Find tension as a vector on point A and point B

[bkw2694]

1. Homework Statement
The tension in the supporting cable AB is T = 425 N. Write this tension as a vector (a) as it acts on point A and (b) as it acts on point B. Assume θ = 30°. [***I've attached a picture of the exact problem]

The answer in my textbook says T_A = <221, -212, 294>
T_B = <-221, 212, -294>

Homework Equations

T^→ [/B]= (T)(n^→)

n^→ = (AB^→) / (||AB^→||)

The Attempt at a Solution

I started by finding the AB^→ which I used A = (0, 5cos(30), 5sin(30)) and B = (2, 0, 6), which gave me AB^→ = <2, -4.33, 3.5>.

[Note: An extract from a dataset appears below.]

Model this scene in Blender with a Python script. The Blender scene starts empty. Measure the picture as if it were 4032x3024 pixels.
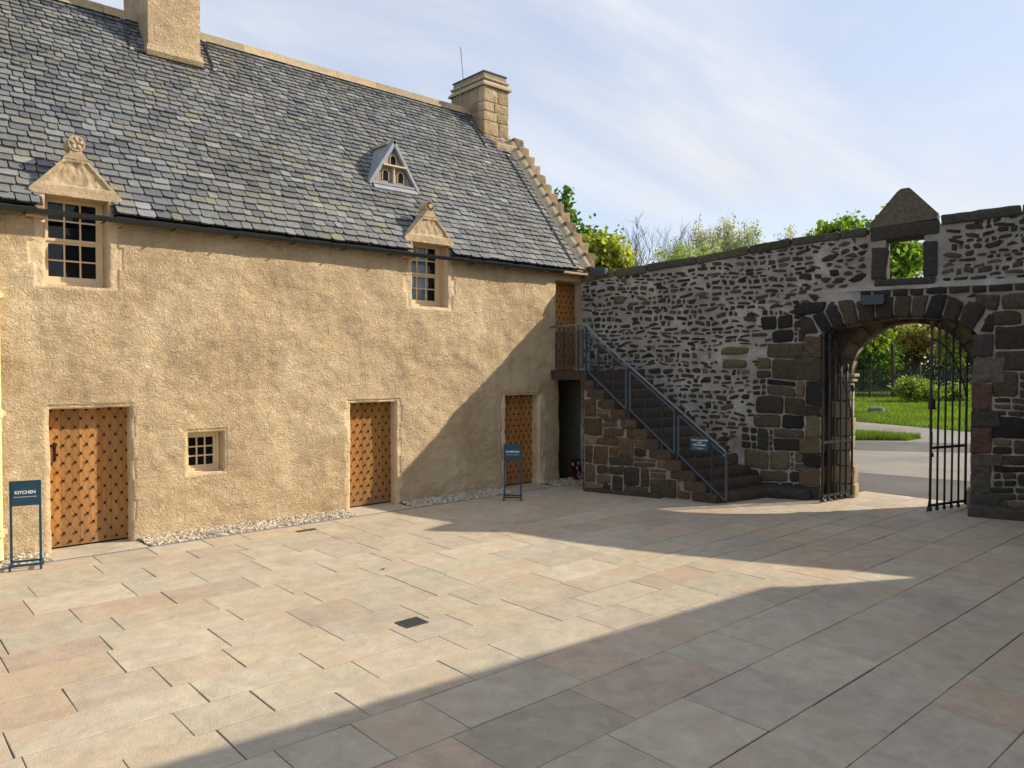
import bpy, bmesh, math, random
import numpy as np
from mathutils import Vector, Matrix, noise, geometry

random.seed(7)
RS = np.random.RandomState(7)
SC = bpy.context.scene
COL = SC.collection
R = math.radians
V = Vector

# ------------------------------------------------------------------ camera
CAM_H = 2.45
YAW = R(48.5)
PITCH = math.atan((384 - 365.7) / 762.0)
cam = bpy.data.cameras.new("camera")
cam.sensor_width = 36.0
cam.lens = 762.0 / 1024 * 36
cam.clip_start = 0.05
cam.clip_end = 2000
camo = bpy.data.objects.new("camera", cam)
camo.location = (0, 0, CAM_H)
camo.rotation_euler = (R(90) - PITCH, 0, YAW - R(90))
COL.objects.link(camo)
SC.camera = camo

# ------------------------------------------------------------------ light
SUN_AZ = (0.882, -0.471)                  # horizontal direction towards the sun
SUN_TAN = 0.668
SUN_EL = math.atan(SUN_TAN)
SUN_ROT = math.atan2(SUN_AZ[0], SUN_AZ[1])
SUN_STRENGTH = 3.9
SKY_STRENGTH = 0.15
sun = bpy.data.lights.new("sun", 'SUN')
sun.energy = SUN_STRENGTH
sun.angle = R(0.55)
sun.color = (1.0, 0.885, 0.70)
suno = bpy.data.objects.new("sun", sun)
suno.rotation_euler = V((SUN_AZ[0], SUN_AZ[1], SUN_TAN)).to_track_quat('Z', 'Y').to_euler()
suno.location = (20, -10, 20)
COL.objects.link(suno)
SC.view_settings.view_transform = 'Standard'
SC.view_settings.look = 'None'
SC.view_settings.exposure = 0.62
SC.view_settings.gamma = 1.0


class NT:
    """small helper for building node trees"""
    def __init__(self, tree):
        self.t = tree
        self.t.nodes.clear()

    def n(self, kind, **kw):
        nd = self.t.nodes.new(kind)
        for k, v in kw.items():
            if k.startswith('i_'):
                key = k[2:]
                key = int(key) if key.isdigit() else key
                nd.inputs[key].default_value = v
            else:
                setattr(nd, k, v)
        return nd

    def l(self, a, b):
        self.t.links.new(a, b)

    def math(self, op, a, b=None, clamp=False):
        nd = self.n('ShaderNodeMath', operation=op, use_clamp=clamp)
        for i, x in enumerate((a, b)):
            if x is None:
                continue
            if isinstance(x, (int, float)):
                nd.inputs[i].default_value = x
            else:
                self.l(x, nd.inputs[i])
        return nd.outputs[0]

    def mix(self, fac, a, b, blend='MIX'):
        nd = self.n('ShaderNodeMix', data_type='RGBA', blend_type=blend)
        nd.clamp_result = False
        for idx, x in ((0, fac), (6, a), (7, b)):
            if isinstance(x, (int, float)):
                nd.inputs[idx].default_value = x
            elif isinstance(x, tuple):
                nd.inputs[idx].default_value = (*x[:3], 1)
            else:
                self.l(x, nd.inputs[idx])
        return nd.outputs[2]

    def noise(self, vec, scale, detail=4, rough=0.55, dist=0.0, dim='3D'):
        nd = self.n('ShaderNodeTexNoise', noise_dimensions=dim)
        nd.inputs['Scale'].default_value = scale
        nd.inputs['Detail'].default_value = detail
        nd.inputs['Roughness'].default_value = rough
        nd.inputs['Distortion'].default_value = dist
        if vec is not None:
            self.l(vec, nd.inputs['Vector'])
        return nd.outputs['Fac']

    def ramp(self, fac, stops):
        nd = self.n('ShaderNodeValToRGB')
        el = nd.color_ramp.elements
        while len(el) < len(stops):
            el.new(0.5)
        for e, (p, c) in zip(el, stops):
            e.position = p
            e.color = (c, c, c, 1) if isinstance(c, (int, float)) else (*c[:3], 1)
        self.l(fac, nd.inputs[0])
        return nd.outputs[0]

    def scalev(self, vec, s):
        nd = self.n('ShaderNodeVectorMath', operation='MULTIPLY')
        self.l(vec, nd.inputs[0])
        nd.inputs[1].default_value = s
        return nd.outputs[0]


# ------------------------------------------------------------------ sky
world = bpy.data.worlds.new("World")
SC.world = world
world.use_nodes = True
w = NT(world.node_tree)
sky = w.n('ShaderNodeTexSky', sky_type='NISHITA', sun_disc=False)
sky.sun_elevation = SUN_EL
sky.sun_rotation = SUN_ROT
sky.altitude = 60
sky.air_density = 1.0
sky.dust_density = 0.5
sky.ozone_density = 1.6
tc = w.n('ShaderNodeTexCoord')
sep = w.n('ShaderNodeSeparateXYZ')
w.l(tc.outputs['Generated'], sep.inputs[0])
zz = w.math('ADD', w.math('MAXIMUM', sep.outputs[2], 0.0), 0.16)
comb = w.n('ShaderNodeCombineXYZ')
w.l(w.math('DIVIDE', sep.outputs[0], zz), comb.inputs[0])
w.l(w.math('DIVIDE', sep.outputs[1], zz), comb.inputs[1])
mp = w.n('ShaderNodeMapping')
mp.inputs['Rotation'].default_value = (0, 0, R(62))
mp.inputs['Scale'].default_value = (0.7, 2.4, 1)
mp.inputs['Location'].default_value = (3.1, 1.7, 0)
w.l(comb.outputs[0], mp.inputs[0])
n1 = w.noise(mp.outputs[0], 1.0, 7, 0.56, 0.5)
n2 = w.noise(comb.outputs[0], 0.55, 3, 0.5, 0.3)
cl = w.math('ADD', w.math('MULTIPLY', n1, 0.60), w.math('MULTIPLY', n2, 0.60))
# thicker towards the sun's side of the sky and towards the horizon
side = w.n('ShaderNodeVectorMath', operation='DOT_PRODUCT')
w.l(tc.outputs['Generated'], side.inputs[0])
side.inputs[1].default_value = (0.86, -0.35, 0.1)
cl = w.math('ADD', cl, w.math('MULTIPLY', side.outputs['Value'], 0.22))
fac = w.ramp(cl, [(0.36, 0.36), (0.58, 0.66), (0.84, 0.96)])
# low bank of cloud near the horizon
hz = w.ramp(sep.outputs[2], [(0.0, 0.70), (0.16, 0.30), (0.34, 0.0)])
fac = w.math('MAXIMUM', fac, hz)
cloud = w.mix(w.ramp(n1, [(0.35, 0.0), (0.7, 1.0)]), (2.95, 3.08, 3.45), (3.95, 4.0, 4.15))
colr = w.mix(fac, sky.outputs[0], cloud)
bg = w.n('ShaderNodeBackground')
bg.inputs['Strength'].default_value = SKY_STRENGTH
w.l(colr, bg.inputs[0])
wo = w.n('ShaderNodeOutputWorld')
w.l(bg.outputs[0], wo.inputs[0])


# ------------------------------------------------------------------ materials
def new_mat(name):
    m = bpy.data.materials.new(name)
    m.use_nodes = True
    return m, NT(m.node_tree)


def finish(t, color, rough=0.9, normal=None, spec=0.25, metallic=0.0):
    b = t.n('ShaderNodeBsdfPrincipled')
    if isinstance(color, tuple):
        b.inputs['Base Color'].default_value = (*color, 1)
    else:
        t.l(color, b.inputs['Base Color'])
    if isinstance(rough, (int, float)):
        b.inputs['Roughness'].default_value = rough
    else:
        t.l(rough, b.inputs['Roughness'])
    b.inputs['Specular IOR Level'].default_value = spec
    b.inputs['Metallic'].default_value = metallic
    if normal is not None:
        t.l(normal, b.inputs['Normal'])
    o = t.n('ShaderNodeOutputMaterial')
    t.l(b.outputs[0], o.inputs[0])
    return b


def bump(t, h, dist, strength=1.0, prev=None):
    b = t.n('ShaderNodeBump')
    b.inputs['Distance'].default_value = dist
    b.inputs['Strength'].default_value = strength
    t.l(h, b.inputs['Height'])
    if prev is not None:
        t.l(prev, b.inputs['Normal'])
    return b.outputs[0]


def pos(t):
    return t.n('ShaderNodeNewGeometry').outputs['Position']


def tone(t, name='tone'):
    return t.n('ShaderNodeAttribute', attribute_name=name).outputs['Color']


def mat_toned(name, lo=0.7, hi=1.25, scale=14, bscale=40, bdist=0.006, rough=0.9, spec=0.2, stain=None, stain_scale=3.0, stain_at=0.6, stretch=(1, 1, 1)):
    """base colour from the mesh's own tone attribute, mottled"""
    m, t = new_mat(name)
    p = t.scalev(pos(t), stretch)
    c = t.mix(1.0, tone(t), t.ramp(t.noise(p, scale, 6, 0.65), [(0.25, lo), (0.75, hi)]), 'MULTIPLY')
    if stain:
        f = t.ramp(t.noise(p, stain_scale, 5, 0.6, 0.4), [(stain_at, 0.0), (stain_at + 0.14, 0.75)])
        c = t.mix(f, c, stain)
    nrm = None
    if bdist:
        h = t.math('ADD', t.noise(p, bscale, 6, 0.65), t.math('MULTIPLY', t.noise(p, bscale * 0.3, 3), 1.4))
        nrm = bump(t, h, bdist)
    finish(t, c, rough, nrm, spec)
    return m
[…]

Next I used n^→ = (AB^→) / (||AB^→||) to find n^→ = <.338, -.732, .5916>

Then I found T^→ = (T)(n^→) = <143.65, -311.1, 251.43>I'm not sure what I'm doing wrong here. The only thing I can think of is if I'm using incorrect points for point A

 

[Astronuc]

It looks like θ is in the x-y (azimuthal) plane, so it should not apply directly to the z-coordinate as one did for the coordinates of A, necessarily.

One needs to think in terms of two angles, poloidal and azimuthal. Note point B is offset from the polar axis.

 

[bkw2694]

It looks like θ is in the x-y (azimuthal) plane, so it should not apply directly to the z-coordinate as one did for the coordinates of A, necessarily.

One needs to think in terms of two angles, poloidal and azimuthal. Note point B is offset from the polar axis.

Thank you! I'm pretty sure fixed my problem. I absolutely hate when the textbook doesn't make it obvious which plane the angle is in.

So that changed my A to A = (-2.5, 4.33, 0), which changed my tension to the correct answer.